With that massive spread of information comes that level of min/maxing, though. In vanilla and even in BC, there was less emphasis on having the "perfect" spec. We didn't scrutinize players quite as much over that stuff. There was never a feeling of "if Joe Blow spent those two talent points differently then we'd win, but he didn't so we wiped all night." At some point, though, people who didn't take the absolute 100% best cookie-cutter talent build became "noobs" because the information became so available. It became expected that anyone with a pulse could google "WoW Death Knight specs" and eventually find some information that would make them successful in a raid.

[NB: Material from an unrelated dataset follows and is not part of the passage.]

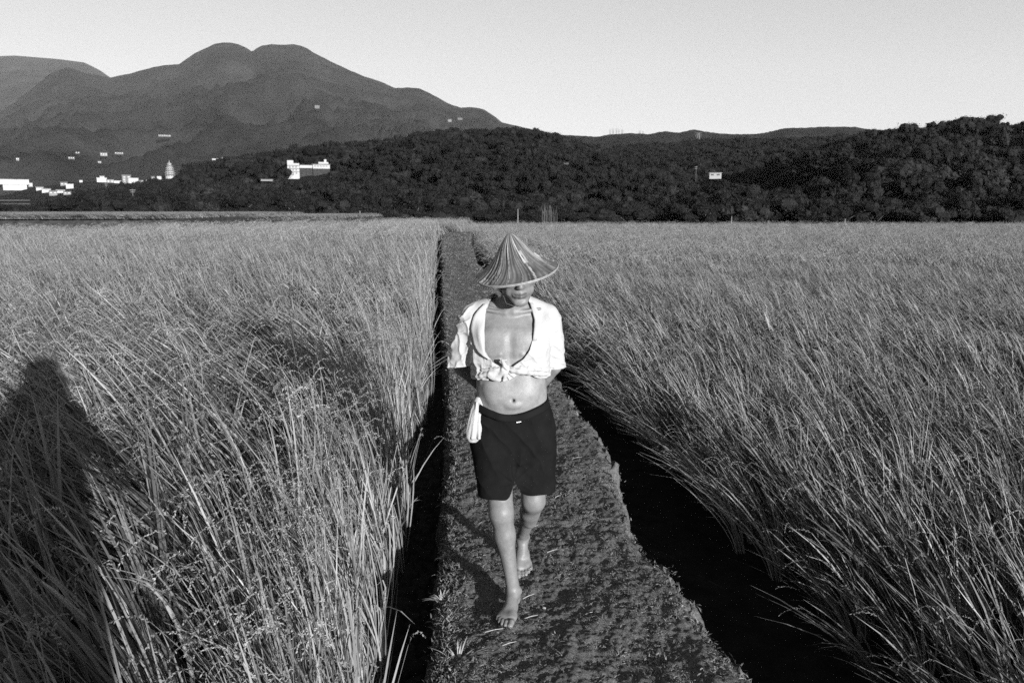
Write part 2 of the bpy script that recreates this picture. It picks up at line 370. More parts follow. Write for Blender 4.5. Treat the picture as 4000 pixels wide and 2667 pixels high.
# short grass and litter on the path
def tuft(rs, nb, ln, flat):
    G = Geo()
    for _ in range(nb):
        a = rs.uniform(0, 2*math.pi); root = Vector((rs.gauss(0, .012), rs.gauss(0, .012), -.002)); L = ln*rs.uniform(.5, 1.3)
        d = Vector((math.cos(a), math.sin(a), rs.uniform(*flat))).normalized(); f = d.cross(Vector((rs.gauss(0, .6), rs.gauss(0, .6), 1))).normalized(); w_ = rs.uniform(.0010, .0022)
        strip(G, [root, root+d*L*.5+Vector((0, 0, L*.12)), root+d*L], [w_, w_, w_*.2], f, rs.uniform(.5, 1.5))
    return G.mesh('grass_tuft', M['moss'])
tufts = [tuft(rs, 12, .013, (.0, .35)) for _ in range(4)]+[tuft(rs, 18, .026, (.1, 1.1)) for _ in range(3)]
D = ([], [], [], [])
for _ in range(20000):
    y = 2.2*math.exp(rs.random()*3.15); u = rs.random(); x = xl(y)+(xr(y)-xl(y))*u
    pn = noise.noise(Vector((x*2.2, y*1.6, 2.0)))
    wear = math.exp(-((u-.47)/.22)**2)
    if rs.random() > .95-.62*wear+.5*pn: continue
    big = rs.random() < (.25 if u < .10 else .015)
    D[0].append((x, y, path_z(x, y)+.001)); D[1].append((rs.gauss(0, .2), rs.gauss(0, .2), rs.uniform(0, 6.28))); s_ = rs.uniform(.6, 1.3)*max(1, y/7); D[2].append((s_, s_, s_*rs.uniform(.5, 1))); D[3].append(4+rs.randrange(3) if big else rs.randrange(4))
instancer('path_grass', *D, tufts, 'short trodden grass and moss matted over the earth path', 'grass')
# grass hanging on the left bank of the path
D = ([], [], [], [])
for _ in range(2600):
    y = 2.3*math.exp(rs.random()*2.2); r = PATHV[min(np.searchsorted(yarr, y), len(yarr)-1)]; q = r[rs.choice([20, 22, 24, 25, 26, 28, 30]) if rs.random() < .92 else rs.randrange(182, 200)]
    D[0].append(tuple(q)); D[1].append((rs.gauss(0, .3), -rs.random()*.6, rs.uniform(0, 6.28))); s_ = rs.uniform(.6, 1.5); D[2].append((s_, s_, s_)); D[3].append(4+rs.randrange(3))
instancer('bank_grass', *D, tufts, 'shaggy short grass along the crumbling edges of the path', 'grass')
# ---------------------------------------------------------------- figures: smooth-blended volumes turned into one skin
class SDF:
    def __init__(s, lo, hi, h):
        s.lo = np.array(lo, float); s.h = h; s.n = np.ceil((np.array(hi)-s.lo)/h).astype(int)+1
        s.ax = [(s.lo[i]+h*np.arange(s.n[i])).astype(np.float32) for i in range(3)]; s.d = np.full(s.n, 0.2, np.float32)
    def win(s, c, r):
        sl = []
        for i in range(3):
            a = int(max(0, math.floor((c[0][i]-r-s.lo[i])/s.h))); b = int(min(s.n[i], math.ceil((c[1][i]+r-s.lo[i])/s.h)+1)); sl.append(slice(a, max(a, b)))
        g = np.meshgrid(*[s.ax[i][sl[i]] for i in range(3)], indexing='ij', sparse=True); return tuple(sl), g
    def put(s, box, fn, k=0.01, sub=False, pad=0.03):
        sl, (x, y, z) = s.win(box, pad+k)
        if min(q.stop-q.start for q in sl) <= 0: return
        b = fn(x, y, z).astype(np.float32); a = s.d[sl]
        if sub: a, b = -a, b
        hh = np.clip(0.5+0.5*(b-a)/k, 0, 1); r = b*(1-hh)+a*hh-k*hh*(1-hh); s.d[sl] = -r if sub else r
    def cap(s, a, b, ra, rb, k=0.01, sub=False):
        a = np.array(a, float); b = np.array(b, float); m = max(ra, rb); ba = b-a; L = ba@ba+1e-9
        def fn(x, y, z):
            px, py, pz = x-a[0], y-a[1], z-a[2]; t = np.clip((px*ba[0]+py*ba[1]+pz*ba[2])/L, 0, 1)
            return np.sqrt((px-t*ba[0])**2+(py-t*ba[1])**2+(pz-t*ba[2])**2)-(ra+(rb-ra)*t)
        s.put((np.minimum(a, b)-m, np.maximum(a, b)+m), fn, k, sub)
    def ell(s, c, r, k=0.01, Rm=None, sub=False):
        c = np.array(c, float); r = np.array(r, float); Rm = np.eye(3) if Rm is None else np.array(Rm); m = r.max()
        def fn(x, y, z):
            p = (x-c[0], y-c[1], z-c[2]); q = [Rm[0, i]*p[0]+Rm[1, i]*p[1]+Rm[2, i]*p[2] for i in range(3)]
            k0 = np.sqrt(sum((q[i]/r[i])**2 for i in range(3)))+1e-6; k1 = np.sqrt(sum((q[i]/r[i]**2)**2 for i in range(3)))+1e-6
            return k0*(k0-1)/k1
        s.put((c-m, c+m), fn, k, sub)
    def loft(s, secs, k=0.01, p=2.3, pad=.03):           # (z, cx, cy, a, b)
        S = np.array(secs, float); z0, z1 = S[0, 0], S[-1, 0]; m = S[:, 3:].max()
        def fn(x, y, z):
            zz = np.clip(z, z0, z1).ravel(); f = [np.interp(zz, S[:, 0], S[:, i]).reshape(1, 1, -1) for i in (1, 2, 3, 4)]
            e = (np.abs((x-f[0])/f[2])**p+np.abs((y-f[1])/f[3])**p)**(1/p)
            d = (e-1)*np.minimum(f[2], f[3]); o = np.maximum(np.maximum(z0-z, z-z1), 0); return np.where(o > 0, np.sqrt(np.maximum(d, 0)**2+o**2)+np.minimum(d, 0)*0, d)
        s.put(((S[:, 1]-m).min()*np.array([1, 0, 0])+np.array([0, (S[:, 2]-m).min(), z0]), np.array([(S[:, 1]+m).max(), (S[:, 2]+m).max(), z1])), fn, k, False, pad)
    def net(s):
        d = s.d; sg = d < 0; n = d.shape
        c = np.zeros(tuple(q-1 for q in n), np.int8)
        for i in (0, 1):
            for j in (0, 1):
                for k in (0, 1): c += sg[i:n[0]-1+i, j:n[1]-1+j, k:n[2]-1+k]
        act = (c > 0) & (c < 8); idx = np.argwhere(act); ids = np.full(act.shape, -1, np.int64); ids[act] = np.arange(len(idx))
        V = np.zeros((len(idx), 3)); W = np.zeros(len(idx)); I = idx
        cor = [(i, j, k) for i in (0, 1) for j in (0, 1) for k in (0, 1)]
        val = {q: d[I[:, 0]+q[0], I[:, 1]+q[1], I[:, 2]+q[2]].astype(float) for q in cor}
        for q in cor:
            for a in range(3):
                if q[a] == 0:
                    r = list(q); r[a] = 1; r = tuple(r); A, B = val[q], val[r]; m = (A < 0) != (B < 0)
                    t = np.where(m, A/np.where(m, A-B, 1), 0); pt = np.repeat(np.array([q], float), len(I), 0); pt[:, a] += t
                    V[m] += pt[m]; W[m] += 1
        V = (I+V/W[:, None])*s.h+s.lo; F_ = []
        for a in range(3):
            b, c2 = (a+1) % 3, (a+2) % 3; sl0 = [slice(1, n[i]-1) for i in range(3)]; sl0[a] = slice(0, n[a]-1); sl1 = list(sl0); sl1[a] = slice(1, n[a])
            S0, S1 = sg[tuple(sl0)], sg[tuple(sl1)]; x = np.argwhere(S0 != S1); off = np.array([1, 1, 1]); off[a] = 0; x = x+off
            flip = sg[x[:, 0], x[:, 1], x[:, 2]]
            eb = np.zeros(3, int); eb[b] = 1; ec = np.zeros(3, int); ec[c2] = 1
            g = lambda o: ids[tuple((x-o).T)]
            Q = np.stack([g(eb+ec), g(ec), g(0*eb), g(eb)], -1); Q[~flip] = Q[~flip][:, ::-1]; F_.append(Q)
        return V, np.concatenate(F_)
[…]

And I think that's exactly what's happened with D3... and PoE... and most games. Hell, I remember playing TL2 and checking some sites, and reading about how "this is really the only viable spec for X class in Y difficulty" and such. That mentality pressures developers to balance choices on a pinpoint. If you're 1% behind in farming speed... why bother? Just take the best path then blame Blizzard for not making EVERY SPEC IMAGINABLE have the same efficiency as a WW barb.
More events, period.
There are plenty of places off the top of my head that could have events added:
- Caverns of Areneae
- Tower of the Cursed/Damned
- Weeping Hollow
- Cathedral 3
- Old Tristram (they could get really inventive here, even if it's very small, it has tons of potential)
- ZK sub-zones
- Sewers/waterways
- Keep Depths
- Most of Act 4
And, honestly, some of the larger zones (Fields of Misery, Dahlgur Oasis, Desolate Sands) could use a few more events randomized in.